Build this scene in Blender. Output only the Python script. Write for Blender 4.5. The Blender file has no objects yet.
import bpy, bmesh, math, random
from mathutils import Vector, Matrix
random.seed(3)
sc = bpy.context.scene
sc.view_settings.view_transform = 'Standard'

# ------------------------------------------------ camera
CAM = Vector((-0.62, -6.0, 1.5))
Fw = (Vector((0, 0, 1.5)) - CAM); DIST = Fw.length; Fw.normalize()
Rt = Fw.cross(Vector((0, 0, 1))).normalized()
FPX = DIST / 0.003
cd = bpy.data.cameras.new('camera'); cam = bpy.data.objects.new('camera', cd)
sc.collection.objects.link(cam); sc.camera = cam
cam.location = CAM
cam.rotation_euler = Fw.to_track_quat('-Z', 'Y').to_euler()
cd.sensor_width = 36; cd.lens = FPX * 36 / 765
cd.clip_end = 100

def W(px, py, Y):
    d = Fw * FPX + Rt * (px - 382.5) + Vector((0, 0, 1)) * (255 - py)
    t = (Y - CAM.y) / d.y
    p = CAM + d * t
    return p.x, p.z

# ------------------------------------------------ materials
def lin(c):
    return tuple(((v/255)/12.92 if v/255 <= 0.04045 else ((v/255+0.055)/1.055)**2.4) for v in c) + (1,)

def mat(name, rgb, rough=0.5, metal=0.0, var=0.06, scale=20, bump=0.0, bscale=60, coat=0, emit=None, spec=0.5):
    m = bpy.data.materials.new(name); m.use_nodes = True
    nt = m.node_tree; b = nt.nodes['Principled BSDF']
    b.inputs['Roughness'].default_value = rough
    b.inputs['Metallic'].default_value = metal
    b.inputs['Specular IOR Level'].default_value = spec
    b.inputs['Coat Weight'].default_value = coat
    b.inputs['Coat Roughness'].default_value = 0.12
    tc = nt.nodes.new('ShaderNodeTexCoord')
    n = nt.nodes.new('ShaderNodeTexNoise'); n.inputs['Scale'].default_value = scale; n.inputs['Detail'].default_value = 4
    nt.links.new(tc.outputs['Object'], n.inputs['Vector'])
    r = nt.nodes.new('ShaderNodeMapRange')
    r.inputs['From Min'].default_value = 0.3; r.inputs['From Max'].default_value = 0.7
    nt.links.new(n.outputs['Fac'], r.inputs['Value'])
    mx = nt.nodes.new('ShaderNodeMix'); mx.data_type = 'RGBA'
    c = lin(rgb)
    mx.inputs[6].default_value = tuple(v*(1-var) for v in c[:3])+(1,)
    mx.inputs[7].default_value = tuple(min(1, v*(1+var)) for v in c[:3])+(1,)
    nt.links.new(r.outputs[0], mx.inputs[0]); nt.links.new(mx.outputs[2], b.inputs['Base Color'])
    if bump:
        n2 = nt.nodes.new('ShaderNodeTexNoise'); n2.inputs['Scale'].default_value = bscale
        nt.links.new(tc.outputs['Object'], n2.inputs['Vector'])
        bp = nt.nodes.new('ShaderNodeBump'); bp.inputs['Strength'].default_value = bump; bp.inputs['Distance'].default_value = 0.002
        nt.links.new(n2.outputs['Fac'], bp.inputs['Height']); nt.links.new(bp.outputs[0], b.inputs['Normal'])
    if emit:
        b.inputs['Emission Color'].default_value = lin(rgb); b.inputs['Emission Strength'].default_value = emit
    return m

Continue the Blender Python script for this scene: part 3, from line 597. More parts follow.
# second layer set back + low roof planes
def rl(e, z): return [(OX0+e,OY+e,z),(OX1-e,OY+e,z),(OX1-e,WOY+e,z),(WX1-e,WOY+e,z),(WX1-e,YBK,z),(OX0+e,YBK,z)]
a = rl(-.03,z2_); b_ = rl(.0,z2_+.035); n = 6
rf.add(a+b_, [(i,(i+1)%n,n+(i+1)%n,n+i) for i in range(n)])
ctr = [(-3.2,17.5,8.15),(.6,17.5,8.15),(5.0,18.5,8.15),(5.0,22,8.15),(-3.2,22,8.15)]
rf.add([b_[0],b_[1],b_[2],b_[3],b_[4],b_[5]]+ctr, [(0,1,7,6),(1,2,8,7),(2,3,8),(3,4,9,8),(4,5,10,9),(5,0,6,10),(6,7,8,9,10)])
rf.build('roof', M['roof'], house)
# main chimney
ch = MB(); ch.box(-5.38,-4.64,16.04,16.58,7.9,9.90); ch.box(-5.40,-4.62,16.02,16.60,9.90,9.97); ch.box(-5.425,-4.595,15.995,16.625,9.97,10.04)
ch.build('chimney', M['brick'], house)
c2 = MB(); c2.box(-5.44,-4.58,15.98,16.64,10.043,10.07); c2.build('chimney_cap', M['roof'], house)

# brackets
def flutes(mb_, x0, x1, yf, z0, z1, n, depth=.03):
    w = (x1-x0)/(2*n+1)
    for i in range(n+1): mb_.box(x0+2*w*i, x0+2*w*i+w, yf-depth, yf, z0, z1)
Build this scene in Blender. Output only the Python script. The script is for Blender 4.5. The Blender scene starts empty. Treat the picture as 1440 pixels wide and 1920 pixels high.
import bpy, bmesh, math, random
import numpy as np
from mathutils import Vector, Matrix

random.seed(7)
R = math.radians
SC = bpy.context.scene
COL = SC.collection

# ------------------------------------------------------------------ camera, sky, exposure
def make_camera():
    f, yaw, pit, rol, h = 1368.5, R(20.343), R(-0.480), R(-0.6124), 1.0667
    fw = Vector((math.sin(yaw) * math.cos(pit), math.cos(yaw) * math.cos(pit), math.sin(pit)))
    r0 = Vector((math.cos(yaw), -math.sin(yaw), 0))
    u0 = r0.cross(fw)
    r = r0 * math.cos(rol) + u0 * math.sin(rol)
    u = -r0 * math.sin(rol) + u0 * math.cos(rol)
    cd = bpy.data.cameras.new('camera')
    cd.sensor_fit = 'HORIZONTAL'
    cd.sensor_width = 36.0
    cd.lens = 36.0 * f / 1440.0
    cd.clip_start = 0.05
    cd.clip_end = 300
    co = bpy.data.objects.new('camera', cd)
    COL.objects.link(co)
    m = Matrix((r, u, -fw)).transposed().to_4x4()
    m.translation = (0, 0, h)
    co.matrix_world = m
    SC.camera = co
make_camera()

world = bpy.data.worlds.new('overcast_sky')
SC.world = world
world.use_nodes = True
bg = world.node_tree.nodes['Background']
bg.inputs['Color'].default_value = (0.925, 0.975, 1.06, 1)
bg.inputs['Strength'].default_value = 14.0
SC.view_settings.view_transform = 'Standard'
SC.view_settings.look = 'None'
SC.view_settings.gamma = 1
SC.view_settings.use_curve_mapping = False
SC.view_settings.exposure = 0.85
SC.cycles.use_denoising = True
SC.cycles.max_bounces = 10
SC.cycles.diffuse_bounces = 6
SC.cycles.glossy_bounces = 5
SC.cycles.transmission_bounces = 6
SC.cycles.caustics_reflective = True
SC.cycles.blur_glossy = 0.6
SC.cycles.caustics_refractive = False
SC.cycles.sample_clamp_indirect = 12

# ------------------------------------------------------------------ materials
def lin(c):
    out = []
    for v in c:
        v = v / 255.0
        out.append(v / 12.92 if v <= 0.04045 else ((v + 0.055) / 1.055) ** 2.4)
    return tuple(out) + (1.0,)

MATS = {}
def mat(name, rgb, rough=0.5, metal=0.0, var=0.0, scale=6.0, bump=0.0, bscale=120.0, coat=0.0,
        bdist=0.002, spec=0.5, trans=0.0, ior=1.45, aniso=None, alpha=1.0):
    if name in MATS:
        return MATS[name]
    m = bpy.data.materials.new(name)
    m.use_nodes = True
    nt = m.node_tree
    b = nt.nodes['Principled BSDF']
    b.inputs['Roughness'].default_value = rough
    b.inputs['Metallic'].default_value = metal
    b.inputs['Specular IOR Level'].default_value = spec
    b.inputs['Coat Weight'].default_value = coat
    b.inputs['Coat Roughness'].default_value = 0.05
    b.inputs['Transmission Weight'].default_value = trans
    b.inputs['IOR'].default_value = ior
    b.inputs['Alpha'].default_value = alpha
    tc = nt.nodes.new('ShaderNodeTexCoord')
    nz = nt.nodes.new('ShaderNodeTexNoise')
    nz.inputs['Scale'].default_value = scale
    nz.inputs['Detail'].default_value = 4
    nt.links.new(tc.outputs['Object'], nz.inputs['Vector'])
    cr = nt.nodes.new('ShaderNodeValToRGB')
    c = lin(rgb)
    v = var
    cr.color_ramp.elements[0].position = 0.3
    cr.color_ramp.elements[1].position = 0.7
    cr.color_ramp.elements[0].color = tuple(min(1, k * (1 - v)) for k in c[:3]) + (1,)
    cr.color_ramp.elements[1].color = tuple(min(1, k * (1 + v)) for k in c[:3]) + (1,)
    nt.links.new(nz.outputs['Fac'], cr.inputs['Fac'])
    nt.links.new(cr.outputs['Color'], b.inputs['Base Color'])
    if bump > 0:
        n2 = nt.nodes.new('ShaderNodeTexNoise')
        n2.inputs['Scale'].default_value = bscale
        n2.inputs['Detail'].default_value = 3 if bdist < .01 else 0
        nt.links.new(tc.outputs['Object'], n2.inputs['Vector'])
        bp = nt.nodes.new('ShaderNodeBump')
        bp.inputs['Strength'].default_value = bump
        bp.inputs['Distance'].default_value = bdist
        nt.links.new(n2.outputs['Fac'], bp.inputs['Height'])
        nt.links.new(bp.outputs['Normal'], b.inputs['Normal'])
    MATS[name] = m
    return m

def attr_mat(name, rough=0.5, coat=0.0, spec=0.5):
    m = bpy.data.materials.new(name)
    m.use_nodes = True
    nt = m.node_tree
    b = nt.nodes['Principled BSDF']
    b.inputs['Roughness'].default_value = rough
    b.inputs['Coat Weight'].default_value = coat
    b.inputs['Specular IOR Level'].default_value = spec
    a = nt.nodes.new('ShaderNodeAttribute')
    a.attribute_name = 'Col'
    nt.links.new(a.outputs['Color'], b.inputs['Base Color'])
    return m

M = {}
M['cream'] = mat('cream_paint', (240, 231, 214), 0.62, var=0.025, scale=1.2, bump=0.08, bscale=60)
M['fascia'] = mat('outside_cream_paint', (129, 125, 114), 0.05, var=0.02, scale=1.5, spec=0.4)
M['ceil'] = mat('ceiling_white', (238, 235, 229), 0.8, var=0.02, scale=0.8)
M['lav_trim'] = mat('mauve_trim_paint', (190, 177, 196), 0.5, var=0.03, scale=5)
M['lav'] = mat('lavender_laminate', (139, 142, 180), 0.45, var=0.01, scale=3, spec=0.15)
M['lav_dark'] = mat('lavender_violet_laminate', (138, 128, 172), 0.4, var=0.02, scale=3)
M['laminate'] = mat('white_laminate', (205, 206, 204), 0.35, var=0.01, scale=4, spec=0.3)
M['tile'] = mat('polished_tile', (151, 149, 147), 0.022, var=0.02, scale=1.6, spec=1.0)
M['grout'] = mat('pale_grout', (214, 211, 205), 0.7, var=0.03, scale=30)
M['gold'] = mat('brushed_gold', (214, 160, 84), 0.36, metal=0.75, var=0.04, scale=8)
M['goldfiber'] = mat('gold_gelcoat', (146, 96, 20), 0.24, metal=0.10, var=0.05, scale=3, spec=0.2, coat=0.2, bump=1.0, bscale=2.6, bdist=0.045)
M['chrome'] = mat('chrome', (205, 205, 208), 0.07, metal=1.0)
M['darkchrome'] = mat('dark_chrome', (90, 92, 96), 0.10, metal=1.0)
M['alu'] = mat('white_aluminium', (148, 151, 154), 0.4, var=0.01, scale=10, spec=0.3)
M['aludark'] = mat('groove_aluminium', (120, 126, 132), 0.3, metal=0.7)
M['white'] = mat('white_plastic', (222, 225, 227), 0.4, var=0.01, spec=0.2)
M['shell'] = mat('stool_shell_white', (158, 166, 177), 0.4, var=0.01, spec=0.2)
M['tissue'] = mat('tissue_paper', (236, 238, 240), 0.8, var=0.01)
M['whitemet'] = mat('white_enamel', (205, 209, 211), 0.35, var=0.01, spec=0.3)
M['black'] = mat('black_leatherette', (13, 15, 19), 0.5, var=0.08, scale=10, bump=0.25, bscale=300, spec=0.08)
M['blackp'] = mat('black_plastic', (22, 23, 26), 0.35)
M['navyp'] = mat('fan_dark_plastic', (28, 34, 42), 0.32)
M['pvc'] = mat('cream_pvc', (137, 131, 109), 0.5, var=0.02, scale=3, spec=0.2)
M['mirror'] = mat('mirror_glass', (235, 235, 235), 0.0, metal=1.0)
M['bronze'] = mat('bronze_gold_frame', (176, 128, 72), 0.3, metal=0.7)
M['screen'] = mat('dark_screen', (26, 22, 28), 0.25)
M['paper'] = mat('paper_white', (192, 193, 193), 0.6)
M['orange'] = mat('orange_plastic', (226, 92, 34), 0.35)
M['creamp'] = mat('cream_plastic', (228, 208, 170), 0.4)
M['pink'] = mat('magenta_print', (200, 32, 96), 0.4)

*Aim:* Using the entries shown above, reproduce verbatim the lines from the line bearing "Build this scene in Blender. Output only the Python script. The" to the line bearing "COL = SC.collection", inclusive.

*Expected output:*
Build this scene in Blender. Output only the Python script. The script is for Blender 4.5. The Blender scene starts empty. Treat the picture as 1440 pixels wide and 1920 pixels high.
import bpy, bmesh, math, random
import numpy as np
from mathutils import Vector, Matrix

random.seed(7)
R = math.radians
SC = bpy.context.scene
COL = SC.collection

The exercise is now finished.